Later on in that talk, Bishop Sheen says that sin is not the worst thing in the world; the denial of sin is the worst.

In today's Gospel, Jesus frustrates the Pharisees' attempt to trap him by drawing their attention to two passages in Scripture, that as Pharisees deeply schooled in the law, they would be very familiar with. Jesus collapses all 613 commandments in the Torah into those two commandments: love God, and love our neighbor as ourselves. At the last Supper Jesus would further collapse the law into just one commandment: love one another as I love you. With apologies to Aaron Neville, I can sing that line I sang at the beginning to God or to another human, and it would be all I would need to know. That is because loving God and loving another human are just two sides of the same coin. I am capable of loving another human, in fact I am only capable of loving another human, because I am loved by God.

I think I am pretty safe in assuming that most of you usually think about sin the way I was brought up to think about it, and that is: Sin is breaking one of the commandments, either by doing something the commandments clearly say I shouldn't, or by not doing something that the commandments clearly say I should do. My idea of examining my conscience in preparation for celebrating the sacrament of Reconciliation or as part of my nightly prayer was to go down the commandments (both the 10 commandments in the Old Testament and the commandments of the Church) to see if I had broken any of them. That worked for a good portion of my early life. Back then I would have found it really hard to identify with Pope Francis who said, "I am a sinner." when asked who he was. It would have just felt like false humility to say, I am a sinner!

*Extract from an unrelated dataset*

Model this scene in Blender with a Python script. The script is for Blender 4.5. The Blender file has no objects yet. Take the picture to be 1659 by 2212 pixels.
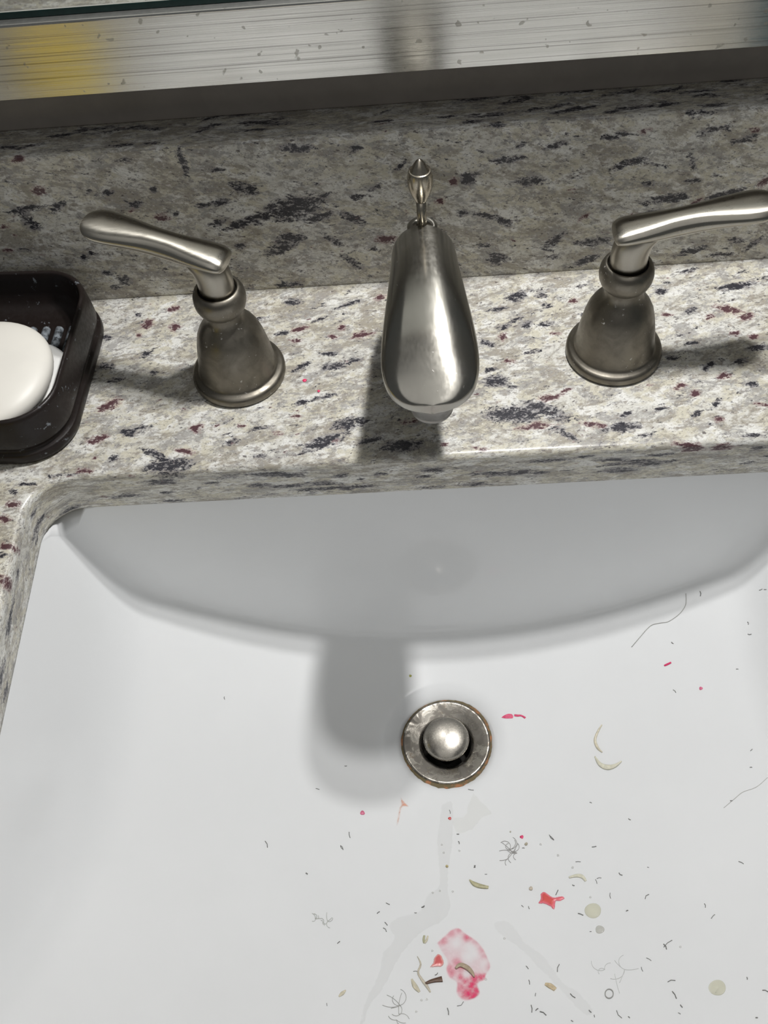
import bpy, bmesh, math, random
import numpy as np
from mathutils import Vector, Matrix
from mathutils.bvhtree import BVHTree
from mathutils.geometry import delaunay_2d_cdt

random.seed(7)
scene = bpy.context.scene
COL = scene.collection

# ------------------------------------------------------------------ camera
# world: counter top is z = 0, x runs along the wall, y towards the wall
def look(yaw, pitch, roll):
    f = Vector((math.sin(yaw)*math.cos(pitch), math.cos(yaw)*math.cos(pitch), -math.sin(pitch)))
    rt = Vector((math.cos(yaw), -math.sin(yaw), 0)); dn = f.cross(rt)
    r1 = rt*math.cos(roll)+dn*math.sin(roll); d1 = -rt*math.sin(roll)+dn*math.cos(roll)
    return Matrix((r1, -d1, -f)).transposed()
cam_data = bpy.data.cameras.new('camera'); cam = bpy.data.objects.new('camera', cam_data); COL.objects.link(cam)
m = look(math.radians(-4.65), math.radians(55.18), math.radians(6.74)).to_4x4()
m.translation = Vector((-.00114, -.3768, .4028)); cam.matrix_world = m
cam_data.sensor_fit = 'VERTICAL'; cam_data.sensor_height = 36; cam_data.lens = 2160.9/2212*36
cam_data.clip_start = .01; cam_data.clip_end = 20
scene.camera = cam

# ------------------------------------------------------------------ light
world = bpy.data.worlds.new('room_light'); scene.world = world; world.use_nodes = True
wn = world.node_tree.nodes['Background']; wn.inputs[0].default_value = (.95, .985, 1.0, 1); wn.inputs[1].default_value = .10

def lamp(name, loc, power, radius, col):
    l = bpy.data.lights.new(name, 'POINT'); l.energy = power; l.shadow_soft_size = radius; l.color = col
    o = bpy.data.objects.new(name, l); o.location = loc; COL.objects.link(o); return o
lamp('vanity_bulb', (.110, .0465, .62), 8.5, .018, (1, .99, .975))
lamp('mirrored_bulb_standin', (.082, .054, .465), 4.9, .010, (1, .99, .975))  # added stand-in for the bulb's reflection in the mirror door, not a second bulb

al = bpy.data.lights.new('front_room_fill', 'AREA'); al.shape = 'SQUARE'; al.size = 1.5; al.energy = 4.2; al.color = (1, .985, .96)  # unseen soft fill added from the room side to lift the backsplash face
ao = bpy.data.objects.new('front_room_fill', al); ao.location = (-.1, -1.0, 1.5); ao.rotation_euler = (math.radians(20), 0, 0); COL.objects.link(ao)

scene.view_settings.view_transform = 'Standard'; scene.view_settings.look = 'None'
scene.view_settings.exposure = 0; scene.view_settings.gamma = 1; scene.view_settings.use_curve_mapping = False
scene.cycles.use_denoising = True
scene.cycles.caustics_reflective = False; scene.cycles.caustics_refractive = False
scene.cycles.max_bounces = 10; scene.cycles.diffuse_bounces = 6

# ------------------------------------------------------------------ helpers
def tag(o, label=None, cat=None, group=None, kind=None):
    if label: o['label'] = label
    if cat: o['category'] = cat
    if group: o['group'] = group
    if kind: o['kind'] = kind
    return o
def mesh_obj(name, verts, faces, mat=None, parent=None, smooth=True, attrs=None):
    me = bpy.data.meshes.new(name); me.from_pydata([tuple(v) for v in verts], [], faces); me.update()
    if smooth: me.polygons.foreach_set('use_smooth', [True]*len(me.polygons))
    for k, a in (attrs or {}).items():
        at = me.attributes.new(k, 'FLOAT', 'POINT'); at.data.foreach_set('value', np.asarray(a, dtype=np.float32))
    o = bpy.data.objects.new(name, me); COL.objects.link(o)
    if mat: me.materials.append(mat)
    if parent: o.parent = parent
    return o
def bm_obj(name, bm, mat=None, parent=None, smooth=True):
    bmesh.ops.recalc_face_normals(bm, faces=bm.faces)
    me = bpy.data.meshes.new(name); bm.to_mesh(me); bm.free()
    if smooth: me.polygons.foreach_set('use_smooth', [True]*len(me.polygons))
    o = bpy.data.objects.new(name, me); COL.objects.link(o)
    if mat: me.materials.append(mat)
    if parent: o.parent = parent
    return o
def empty(name, loc, rz=0):
    o = bpy.data.objects.new(name, None); o.location = loc; o.rotation_euler = (0, 0, rz); o.empty_display_size = .01
    COL.objects.link(o); return o
def smooth_curve(pts, n):
    """Catmull-Rom through rows of numbers."""
    P = np.array(pts, float); k = len(P); out = []
    for t in np.linspace(0, k-1, n):
        i = min(int(t), k-2); f = t-i
        p0, p1, p2, p3 = P[max(i-1, 0)], P[i], P[i+1], P[min(i+2, k-1)]
        out.append(.5*(2*p1+(p2-p0)*f+(2*p0-5*p1+4*p2-p3)*f*f+(3*p1-p0-3*p2+p3)*f**3))
    return np.array(out)
def loft(rings, cap0=True, cap1=True, close=True):
    """rings: list of equal-length point lists -> verts, faces"""
    n = len(rings[0]); V = [p for r in rings for p in r]; F = []
    for i in range(len(rings)-1):
        for j in range(n if close else n-1):
            k = (j+1) % n; F.append((i*n+j, i*n+k, (i+1)*n+k, (i+1)*n+j))
    if cap0: F.append(tuple(range(n))[::-1])
    if cap1: F.append(tuple(range((len(rings)-1)*n, len(rings)*n)))
    return V, F
def lathe(prof, c=(0, 0), n=64, cap0=True, cap1=True):
    T = [2*math.pi*i/n for i in range(n)]
    return loft([[(c[0]+r*math.cos(t), c[1]+r*math.sin(t), z) for t in T] for r, z in prof], cap0, cap1)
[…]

My whole idea of sin started to change about 30 years ago when I learned that the word in Scripture that we hear translated as sin in English, is chata in Hebrew, and harmatia in Greek. Chata is an archery term that means to miss the bullseye, and harmatia is a spearthrowing term that means the same thing in Greek. And what is that bullseye? To love one another as Jesus loves us! With that understanding of sin, I have no qualms about saying that I am a sinner. And I recognize that I will be a sinner for my whole life for I will never love God, myself, or any other human being the way Jesus loves me.

When I think of sin as breaking a commandment, it is easy for me to overlook parts of my behavior or attitude as not needing any forgiveness or reconciliation. But thinking of sin as my failure to love God or anyone as Jesus loves me does not allow me to overlook things. Instead I am moved to re-examine my relationship with God or that other person simply in terms of how am I loving them.

When our kids were young, every once in a while there would be a big ruckus in another room. As a parent I would walk into the middle of that, and find people crying, things thrown around the room, and general chaos. I would try to figure out what was going on, and, silly me, who started it. So I would start asking each one what happened. Of course that rarely helped me to figure out who needed to be punished and how. My favorite response was the time my son Matt said, "She hit me back first!" Long after I could have used this advice, someone suggested that in those situations, all you have to do is ask each one in turn, "Did you act out of love?" If not, then you were wrong.

So I would suggest that the next time we are peparing to celebrate Reconciliation or simply doing a nightly examen, that we focus on our lives not in terms of what commandment or Church law we "broke" but on moments when we fell short of loving the way Jesus loves us. In other words, did I act out of love in that moment? I guarantee you that looking at it this way will help us get a lot closer to the bullseye tomorrow.

Come on, sing it with me:
I don't know much; but I know I love you. And that may be all I need to know.